Wenn jedoch alle Drittmittelgeber so vorgehen würden wie die EU hätten wir zumindest den notwendigen finanziellen Spielraum, um unseren Pool an Landesstellen auch tatsächlich in größerem Maße unbefristet zu besetzen. Vielleicht kämen wir dann auf eine Quote von 80 oder 90% statt derzeit 36%.  

Bei Projekten, bei denen man davon ausgeht, dass sie von Doktorandinnen oder Doktoranden bearbeitet werden, sollte außerdem eine Laufzeit von mindestens 42 Monaten vorgesehen werden – 36 Monate für das Anfertigen der Dissertation und 6 Monate für das Promotionsverfahren. Davon sind wir in der Realität weit entfernt, solche Laufzeiten gibt es nur selten.

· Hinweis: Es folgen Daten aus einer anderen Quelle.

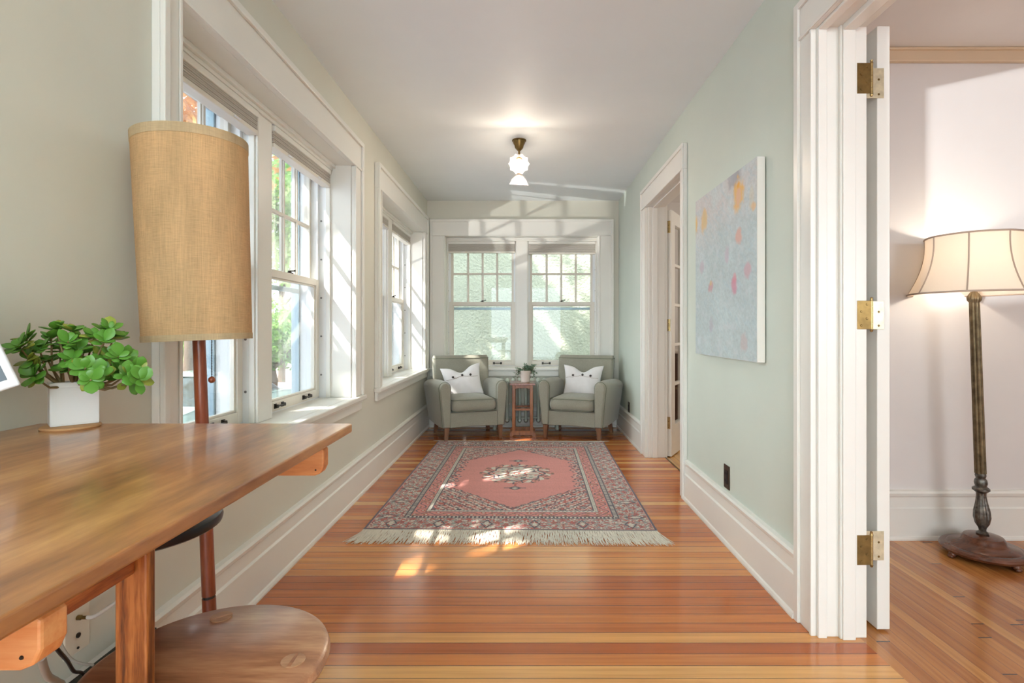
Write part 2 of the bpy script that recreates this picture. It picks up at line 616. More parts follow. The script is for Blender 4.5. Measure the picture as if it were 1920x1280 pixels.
def wall_with_holes(a0, a1, holes, z1=ZC, z0=0.0):
    """rectangles (a0,a1,z0,z1) left over around holes"""
    out = []
    a = a0
    for (h0, h1, hz0, hz1) in sorted(holes):
        out.append((a, h0, z0, z1))
        if hz0 > z0:
            out.append((h0, h1, z0, hz0))
        if hz1 < z1:
            out.append((h0, h1, hz1, z1))
        a = h1
    out.append((a, a1, z0, z1))
    return out


IN = -1.33   # inner lining / outer skin of the left wall meet here
m, mo = M(), M()
w3hole = (W3[0], W3[1], 0.84, 1.62)
for (a, b, c, d) in wall_with_holes(Y0, YB, [w3hole, window_hole(*W1), window_hole(*W2)]):
    m.box(IN, XL, a, b, c, d)
for (a, b, c, d) in wall_with_holes(Y0, YO, [w3hole, window_hole(*W1), window_hole(*W2)], ZC + 0.4, -1.2):
    mo.box(XO, IN, a, b, c, d)
struct(m.build('wall_left', 'wall_left'))
m2 = M()
for (a, b, c, d) in wall_with_holes(IN, XR + 0.14, [window_hole(*WB)]):
    m2.box(a, b, YB, YB + 0.255, c, d)
struct(m2.build('wall_back', 'wall_left'))
for (a, b, c, d) in wall_with_holes(IN, 4.6, [window_hole(*WB)], ZC + 0.4, -1.2):
    mo.box(a, b, YB + 0.255, YO, c, d)
struct(mo.build('wall_outside', 'stucco_white'))
m = M()
DN = (0.45, 1.865)    # near doorway
DF = (3.46, 4.45)     # far doorway
XRO = 1.15
for (a, b, c, d) in wall_with_holes(Y0, YB, [(DN[0] - .015, DN[1] + .015, 0, 2.125), (DF[0] - .015, DF[1] + .015, 0, 2.085)]):
    m.box(XR, XRO, a, b, c, d)
struct(m.build('wall_right', 'wall'))
m = M()
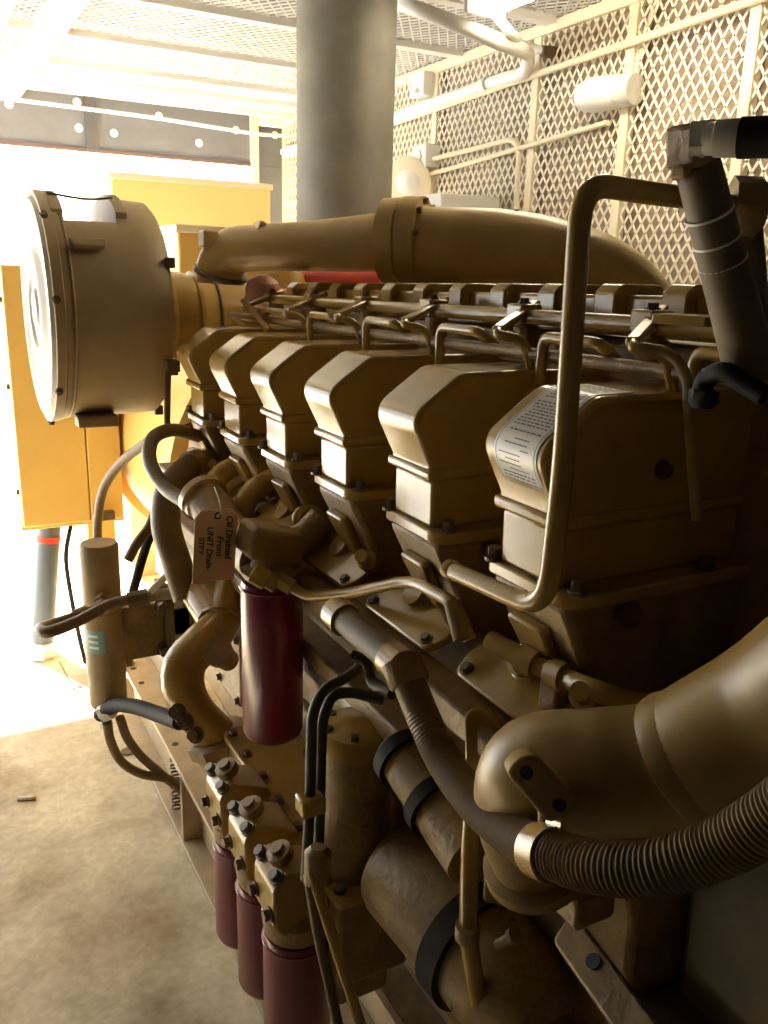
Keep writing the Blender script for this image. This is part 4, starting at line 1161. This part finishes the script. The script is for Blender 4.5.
# floor bits
q = P(25, 800, Z=0)
t = thing('paper_stub', 'small pale rolled paper stub lying on the concrete floor', 'paper stub', q)
MB().path([q + V((-.022, .008, .007)), q + V((.022, -.008, .007))], .007, 12).build('roll', mat('paper', (.8, .76, .66), .8), t)
MB().cyl(q + V((.018, -.0065, .007)), q + V((.034, -.012, .007)), .0068, seg=12).build('tip', TAGM, t)
q = P(70, 690, Z=0)
t = thing('wire_scrap', 'bent scrap of rusty wire standing on floor near grey pipe', 'wire', q)
MB().tube([q + V((-.05, .02, .004)), q + V((.0, .0, .006)), q + V((.05, .01, .004)), q + V((.02, .02, .01)), q + V((-.03, .05, .12))], .003, 8).build('wire', mat('rusty_wire', (.22, .12, .08), .7), t)
q = P(128, 752, Z=0)
t = thing('steel_washer', 'dark steel washer lying on floor between the drooping hoses', 'washer', q)
MB().lathe([(0, .012), (0, .026), (.006, .026), (.006, .012)], q, (0, 0, 1), 24).build('ring', DARKST, t)

# ------------------------------------------------------------------ light: sun and sky through the openings
w = bpy.data.worlds.new('sky')
S.world = w
w.use_nodes = True
bg = w.node_tree.nodes['Background']
bg.inputs['Color'].default_value = (0.93, 0.97, 1.0, 1)
bg.inputs['Strength'].default_value = 4.0
sd = bpy.data.lights.new('sun', 'SUN')
sd.energy = 45.0
sd.angle = math.radians(1.0)
sd.color = (1.0, .96, .88)
so = bpy.data.objects.new('sun', sd)
COL.objects.link(so)
dirv = V((.34, -1.0, -.86)).normalized()
so.rotation_euler = dirv.to_track_quat('-Z', 'Y').to_euler()
for nm, loc, rotv, sx, sy in (('far_portal', (.4, 6.06, 1.22), V((0, -1, 0)), 3.5, 2.42), ('side_portal', (-1.45, 4.7, 1.22), V((1, 0, 0)), 2.55, 2.42)):
    ld = bpy.data.lights.new(nm, 'AREA')
    ld.shape = 'RECTANGLE'; ld.size = sx; ld.size_y = sy
    ld.cycles.is_portal = True
    lo_ = bpy.data.objects.new(nm, ld)
    COL.objects.link(lo_)
    lo_.location = loc
    lo_.rotation_euler = rotv.to_track_quat('-Z', 'Y').to_euler()

S.cycles.diffuse_bounces = 7
S.cycles.max_bounces = 12
S.cycles.use_denoising = True
vs = S.view_settings
vs.view_transform = 'Standard'
vs.look = 'None'
vs.gamma = 1.0
vs.use_curve_mapping = False
vs.exposure = 0.35
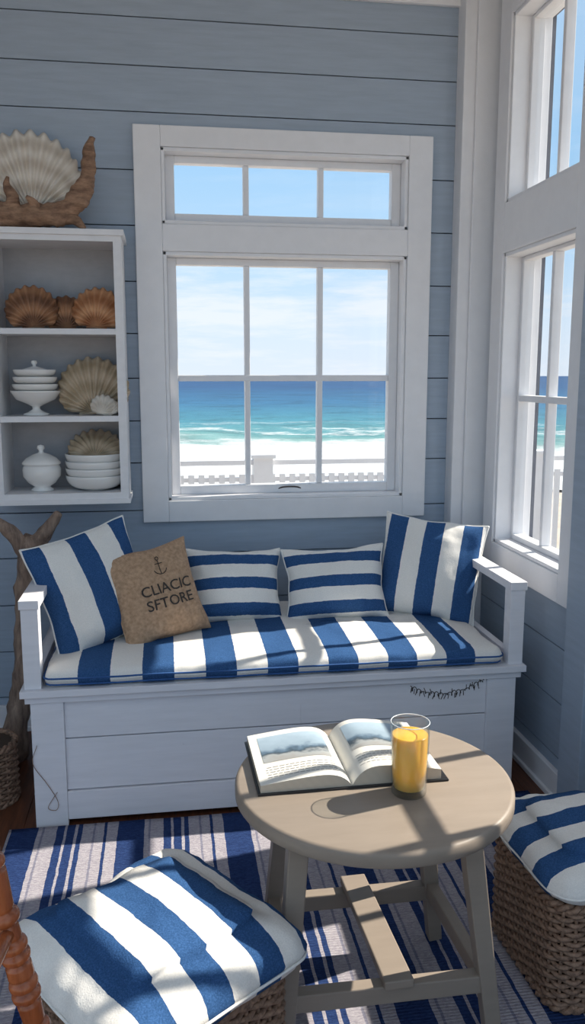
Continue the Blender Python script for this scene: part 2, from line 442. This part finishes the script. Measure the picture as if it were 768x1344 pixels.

Ich würde mir wünschen, dass die politische Diskussion an dieser Stelle ansetzt. Leider werden diese auf der Hand liegenden Überlegungen weithin ignoriert. Stattdessen zeigt man mit dem Finger auf die Universitäten. Wenn dies Abgeordnete tun, die einer Regierungspartei angehören und damit unmittelbar Verantwortung für diese Regelungen tragen, kann man das wohl als Chuzpe bezeichnen.

Wir werden berichten. Vielen Dank für das Gespräch.